What things do you do that make you annoyed with yourself? My list is long and active. If I were ranking them according to the level of annoyance, messing up good food would be near the top. Maybe I leave out or measure wrong a key ingredient. Or I fail to set the timer and allow a pot to boil dry and ruin or bread to burn in the oven. Not only do I not have the normally good food to eat but good time, money, and effort, and the food itself is wasted. It makes me stomping mad.
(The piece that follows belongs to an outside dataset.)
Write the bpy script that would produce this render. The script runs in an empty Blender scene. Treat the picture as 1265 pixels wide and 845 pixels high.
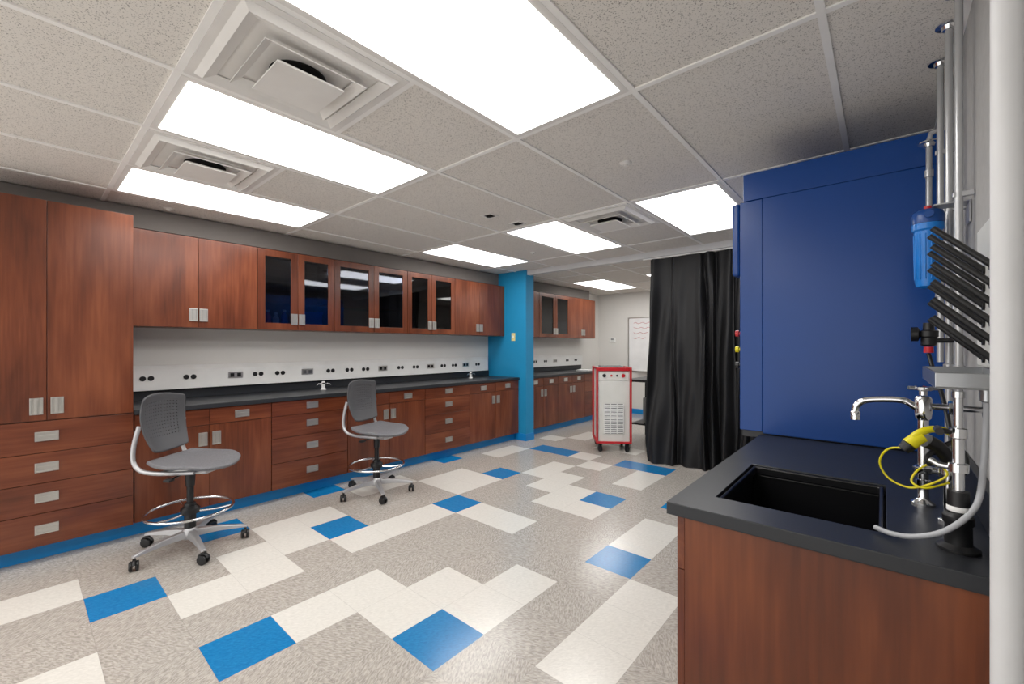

It isn’t often that television will keep me up beyond my regular bedtime, but sometimes I do see the announcement of a documentary that I would really like to watch. It begins early enough, but it is two hours long. I round up my chores so I will be ready to hop in bed just as soon as it is over, and settle down to watch an informative presentation. It does not disappoint, and I am pleased with my decision, even making notes as it progresses for future reference. ---Until I wake up from a nap in my chair to see a strange program on the screen that followed the important conclusion of the documentary that I have slept through.

A shopping list is a must for me, so when a staple product begins to run low, I try to write it down. I replenish the supply and feel proud of myself for good management. However, there may be a lapse of time and memory, and as the original supply runs lower, I put it on the list again. As I bring in the new purchase and put it away, there sitting on the shelf is the one I had already bought. The expiration date will probably expire before I use up both.

When I fail to look at my calendar in a timely fashion and I miss an appointment or obligation, that bothers me very much. There is no apology that erases my error, so I lecture myself over and over about how simple it is to look at the calendar until I’m pretty beaten up.

Rearranging storage places for more logical use is admirable but dangerous for me. When I move something from where it has been for years to a better place, I forget where the new location is, and never find it until the need has passed. I know this about myself, yet, I keep on doing it.

I never could memorize a string of numbers well, but when someone tells me his or her new street address or phone number, I tell myself that I will remember that number, but I don’t. It slips away. And brings up another chronic annoyance: I never seem to learn.